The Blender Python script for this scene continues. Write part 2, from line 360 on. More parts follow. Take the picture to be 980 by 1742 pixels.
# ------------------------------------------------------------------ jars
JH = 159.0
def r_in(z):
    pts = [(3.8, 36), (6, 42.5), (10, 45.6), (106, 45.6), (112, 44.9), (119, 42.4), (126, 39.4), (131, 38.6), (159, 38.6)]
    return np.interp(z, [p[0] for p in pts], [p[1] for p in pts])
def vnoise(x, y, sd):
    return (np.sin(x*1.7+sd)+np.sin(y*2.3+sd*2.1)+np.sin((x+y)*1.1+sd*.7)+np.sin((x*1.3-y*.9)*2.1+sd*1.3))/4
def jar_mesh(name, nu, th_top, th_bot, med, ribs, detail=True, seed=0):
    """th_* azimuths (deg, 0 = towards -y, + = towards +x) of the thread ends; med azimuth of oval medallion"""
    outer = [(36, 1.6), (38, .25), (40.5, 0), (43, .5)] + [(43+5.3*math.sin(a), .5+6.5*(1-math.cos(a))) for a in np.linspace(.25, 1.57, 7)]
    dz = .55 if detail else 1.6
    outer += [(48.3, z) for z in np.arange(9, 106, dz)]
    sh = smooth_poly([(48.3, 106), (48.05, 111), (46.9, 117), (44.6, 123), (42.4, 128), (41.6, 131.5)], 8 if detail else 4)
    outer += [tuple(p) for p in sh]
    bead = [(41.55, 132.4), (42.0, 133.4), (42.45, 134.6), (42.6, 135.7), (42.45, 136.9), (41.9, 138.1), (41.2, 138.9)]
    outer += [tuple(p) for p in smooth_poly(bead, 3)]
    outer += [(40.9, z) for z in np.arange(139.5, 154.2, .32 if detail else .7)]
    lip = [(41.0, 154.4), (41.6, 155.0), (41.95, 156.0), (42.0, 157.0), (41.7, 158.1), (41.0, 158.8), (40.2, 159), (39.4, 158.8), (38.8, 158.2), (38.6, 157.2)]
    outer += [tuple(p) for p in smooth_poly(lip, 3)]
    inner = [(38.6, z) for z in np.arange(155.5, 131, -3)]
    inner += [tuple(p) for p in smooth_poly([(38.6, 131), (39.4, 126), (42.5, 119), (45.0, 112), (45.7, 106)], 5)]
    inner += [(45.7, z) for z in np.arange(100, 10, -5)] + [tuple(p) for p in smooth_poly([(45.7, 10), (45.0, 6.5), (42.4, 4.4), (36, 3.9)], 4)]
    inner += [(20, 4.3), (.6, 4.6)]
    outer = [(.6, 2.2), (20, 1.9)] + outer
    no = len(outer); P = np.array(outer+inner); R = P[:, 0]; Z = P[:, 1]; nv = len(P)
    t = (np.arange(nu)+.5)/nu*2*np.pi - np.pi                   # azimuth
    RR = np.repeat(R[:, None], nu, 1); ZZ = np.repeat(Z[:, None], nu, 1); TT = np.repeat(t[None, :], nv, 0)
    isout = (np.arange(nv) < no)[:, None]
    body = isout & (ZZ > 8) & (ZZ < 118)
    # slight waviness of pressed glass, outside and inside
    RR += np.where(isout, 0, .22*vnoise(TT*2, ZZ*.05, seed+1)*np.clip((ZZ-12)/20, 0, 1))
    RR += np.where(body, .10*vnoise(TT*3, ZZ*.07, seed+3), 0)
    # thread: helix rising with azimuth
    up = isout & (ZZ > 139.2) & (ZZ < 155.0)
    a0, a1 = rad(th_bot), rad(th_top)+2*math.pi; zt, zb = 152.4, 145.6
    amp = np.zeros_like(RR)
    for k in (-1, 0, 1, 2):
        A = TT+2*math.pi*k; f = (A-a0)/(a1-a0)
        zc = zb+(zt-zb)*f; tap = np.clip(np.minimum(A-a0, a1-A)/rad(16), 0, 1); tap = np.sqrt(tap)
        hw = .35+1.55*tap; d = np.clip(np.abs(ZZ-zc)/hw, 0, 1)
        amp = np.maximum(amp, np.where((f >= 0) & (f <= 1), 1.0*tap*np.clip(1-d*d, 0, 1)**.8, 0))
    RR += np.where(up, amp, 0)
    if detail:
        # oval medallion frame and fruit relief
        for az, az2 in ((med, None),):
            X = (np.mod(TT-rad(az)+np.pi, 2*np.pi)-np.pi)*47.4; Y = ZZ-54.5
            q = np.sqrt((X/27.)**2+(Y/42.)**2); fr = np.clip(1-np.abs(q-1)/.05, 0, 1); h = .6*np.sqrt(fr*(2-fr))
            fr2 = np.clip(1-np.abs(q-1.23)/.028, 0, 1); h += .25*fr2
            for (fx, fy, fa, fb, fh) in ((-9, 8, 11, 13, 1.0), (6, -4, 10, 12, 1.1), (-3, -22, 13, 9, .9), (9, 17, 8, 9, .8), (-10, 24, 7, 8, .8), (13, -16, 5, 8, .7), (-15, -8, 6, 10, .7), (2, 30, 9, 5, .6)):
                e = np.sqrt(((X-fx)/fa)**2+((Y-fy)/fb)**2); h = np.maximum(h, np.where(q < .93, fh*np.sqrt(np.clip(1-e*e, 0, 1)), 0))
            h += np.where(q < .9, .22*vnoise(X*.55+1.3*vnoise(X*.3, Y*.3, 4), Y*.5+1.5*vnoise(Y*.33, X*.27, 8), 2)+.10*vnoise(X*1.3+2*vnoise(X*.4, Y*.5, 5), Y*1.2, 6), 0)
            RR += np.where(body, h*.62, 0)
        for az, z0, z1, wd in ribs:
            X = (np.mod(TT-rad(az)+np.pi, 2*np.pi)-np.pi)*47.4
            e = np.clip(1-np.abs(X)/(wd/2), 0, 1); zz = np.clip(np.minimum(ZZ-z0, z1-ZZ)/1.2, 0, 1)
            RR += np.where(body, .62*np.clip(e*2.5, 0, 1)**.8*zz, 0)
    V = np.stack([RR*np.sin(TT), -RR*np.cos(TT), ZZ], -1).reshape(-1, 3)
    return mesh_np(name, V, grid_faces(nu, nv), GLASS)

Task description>
Go through the listing above and restate it word for word.

Task result>
The Blender Python script for this scene continues. Write part 2, from line 360 on. More parts follow. Take the picture to be 980 by 1742 pixels.
# ------------------------------------------------------------------ jars
JH = 159.0
def r_in(z):
    pts = [(3.8, 36), (6, 42.5), (10, 45.6), (106, 45.6), (112, 44.9), (119, 42.4), (126, 39.4), (131, 38.6), (159, 38.6)]
    return np.interp(z, [p[0] for p in pts], [p[1] for p in pts])
def vnoise(x, y, sd):
    return (np.sin(x*1.7+sd)+np.sin(y*2.3+sd*2.1)+np.sin((x+y)*1.1+sd*.7)+np.sin((x*1.3-y*.9)*2.1+sd*1.3))/4
def jar_mesh(name, nu, th_top, th_bot, med, ribs, detail=True, seed=0):
    """th_* azimuths (deg, 0 = towards -y, + = towards +x) of the thread ends; med azimuth of oval medallion"""
    outer = [(36, 1.6), (38, .25), (40.5, 0), (43, .5)] + [(43+5.3*math.sin(a), .5+6.5*(1-math.cos(a))) for a in np.linspace(.25, 1.57, 7)]
    dz = .55 if detail else 1.6
    outer += [(48.3, z) for z in np.arange(9, 106, dz)]
    sh = smooth_poly([(48.3, 106), (48.05, 111), (46.9, 117), (44.6, 123), (42.4, 128), (41.6, 131.5)], 8 if detail else 4)
    outer += [tuple(p) for p in sh]
    bead = [(41.55, 132.4), (42.0, 133.4), (42.45, 134.6), (42.6, 135.7), (42.45, 136.9), (41.9, 138.1), (41.2, 138.9)]
    outer += [tuple(p) for p in smooth_poly(bead, 3)]
    outer += [(40.9, z) for z in np.arange(139.5, 154.2, .32 if detail else .7)]
    lip = [(41.0, 154.4), (41.6, 155.0), (41.95, 156.0), (42.0, 157.0), (41.7, 158.1), (41.0, 158.8), (40.2, 159), (39.4, 158.8), (38.8, 158.2), (38.6, 157.2)]
    outer += [tuple(p) for p in smooth_poly(lip, 3)]
    inner = [(38.6, z) for z in np.arange(155.5, 131, -3)]
    inner += [tuple(p) for p in smooth_poly([(38.6, 131), (39.4, 126), (42.5, 119), (45.0, 112), (45.7, 106)], 5)]
    inner += [(45.7, z) for z in np.arange(100, 10, -5)] + [tuple(p) for p in smooth_poly([(45.7, 10), (45.0, 6.5), (42.4, 4.4), (36, 3.9)], 4)]
    inner += [(20, 4.3), (.6, 4.6)]
    outer = [(.6, 2.2), (20, 1.9)] + outer
    no = len(outer); P = np.array(outer+inner); R = P[:, 0]; Z = P[:, 1]; nv = len(P)
    t = (np.arange(nu)+.5)/nu*2*np.pi - np.pi                   # azimuth
    RR = np.repeat(R[:, None], nu, 1); ZZ = np.repeat(Z[:, None], nu, 1); TT = np.repeat(t[None, :], nv, 0)
    isout = (np.arange(nv) < no)[:, None]
    body = isout & (ZZ > 8) & (ZZ < 118)
    # slight waviness of pressed glass, outside and inside
    RR += np.where(isout, 0, .22*vnoise(TT*2, ZZ*.05, seed+1)*np.clip((ZZ-12)/20, 0, 1))
    RR += np.where(body, .10*vnoise(TT*3, ZZ*.07, seed+3), 0)
    # thread: helix rising with azimuth
    up = isout & (ZZ > 139.2) & (ZZ < 155.0)
    a0, a1 = rad(th_bot), rad(th_top)+2*math.pi; zt, zb = 152.4, 145.6
    amp = np.zeros_like(RR)
    for k in (-1, 0, 1, 2):
        A = TT+2*math.pi*k; f = (A-a0)/(a1-a0)
        zc = zb+(zt-zb)*f; tap = np.clip(np.minimum(A-a0, a1-A)/rad(16), 0, 1); tap = np.sqrt(tap)
        hw = .35+1.55*tap; d = np.clip(np.abs(ZZ-zc)/hw, 0, 1)
        amp = np.maximum(amp, np.where((f >= 0) & (f <= 1), 1.0*tap*np.clip(1-d*d, 0, 1)**.8, 0))
    RR += np.where(up, amp, 0)
    if detail:
        # oval medallion frame and fruit relief
        for az, az2 in ((med, None),):
            X = (np.mod(TT-rad(az)+np.pi, 2*np.pi)-np.pi)*47.4; Y = ZZ-54.5
            q = np.sqrt((X/27.)**2+(Y/42.)**2); fr = np.clip(1-np.abs(q-1)/.05, 0, 1); h = .6*np.sqrt(fr*(2-fr))
            fr2 = np.clip(1-np.abs(q-1.23)/.028, 0, 1); h += .25*fr2
            for (fx, fy, fa, fb, fh) in ((-9, 8, 11, 13, 1.0), (6, -4, 10, 12, 1.1), (-3, -22, 13, 9, .9), (9, 17, 8, 9, .8), (-10, 24, 7, 8, .8), (13, -16, 5, 8, .7), (-15, -8, 6, 10, .7), (2, 30, 9, 5, .6)):
                e = np.sqrt(((X-fx)/fa)**2+((Y-fy)/fb)**2); h = np.maximum(h, np.where(q < .93, fh*np.sqrt(np.clip(1-e*e, 0, 1)), 0))
            h += np.where(q < .9, .22*vnoise(X*.55+1.3*vnoise(X*.3, Y*.3, 4), Y*.5+1.5*vnoise(Y*.33, X*.27, 8), 2)+.10*vnoise(X*1.3+2*vnoise(X*.4, Y*.5, 5), Y*1.2, 6), 0)
            RR += np.where(body, h*.62, 0)
        for az, z0, z1, wd in ribs:
            X = (np.mod(TT-rad(az)+np.pi, 2*np.pi)-np.pi)*47.4
            e = np.clip(1-np.abs(X)/(wd/2), 0, 1); zz = np.clip(np.minimum(ZZ-z0, z1-ZZ)/1.2, 0, 1)
            RR += np.where(body, .62*np.clip(e*2.5, 0, 1)**.8*zz, 0)
    V = np.stack([RR*np.sin(TT), -RR*np.cos(TT), ZZ], -1).reshape(-1, 3)
    return mesh_np(name, V, grid_faces(nu, nv), GLASS)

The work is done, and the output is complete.